The jury under the testimony of the defendants' witness Toulouse, on cross examination, could have found that the bottle that exploded was defective when it left the hands of the defendants. The principal reason for granting certiorari in this case was that the complainant's case was not only based on the doctrine of res ipsa loquitur but was based on the fact that there was direct proof going to show the defective character of the bottle. In such a case the rule is as stated by the Court of Appeals, through Judge Jenkins: "Under the state of facts testified to, the plaintiff in this case was not dependent upon the application of the doctrine res ipsa loquitur in order to establish his case, since there was direct proof going to show the defective character of the bottle." (Emphasis supplied.) We think the Court of Appeals was right in holding that the evidence did not authorize a verdict under the doctrine of res ipsa loquitur for the reason it stated, but we think that the Court of Appeals was wrong for not ruling that a verdict was authorized under the theory stated above in Atlanta Coca-Cola Bottling Co. v. Danneman, 25 Ga. App. 43 (4) (102 S.E. 542).

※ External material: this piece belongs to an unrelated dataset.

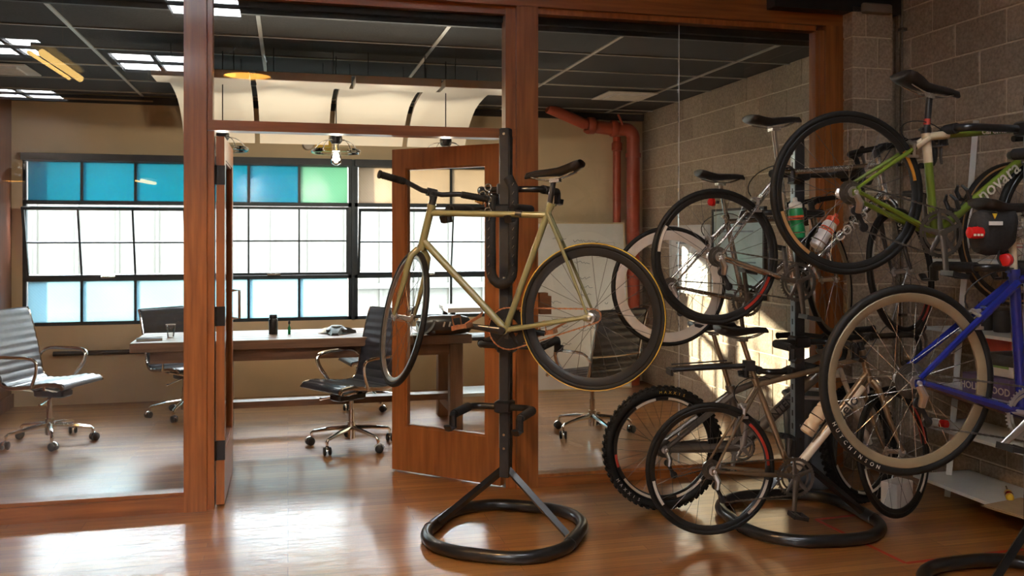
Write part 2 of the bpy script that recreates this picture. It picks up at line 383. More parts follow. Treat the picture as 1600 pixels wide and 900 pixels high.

The Court of Appeals erred in holding that the trial court erred in not directing a verdict on motion of the defendants.

Judgment reversed. All the Justices concur, except Almand, C. J., Grice and Undercofler, JJ., who dissent.

*727 ALMAND, Chief Justice, dissenting.

Being of the opinion that the judgment of the Court of Appeals is based entirely on the question of the sufficiency or insufficiency of the evidence to support the ruling of the trial court, and that question not being one of public importance or gravity, the writ of certiorari was improvidently granted. I would dismiss the petition for the writ.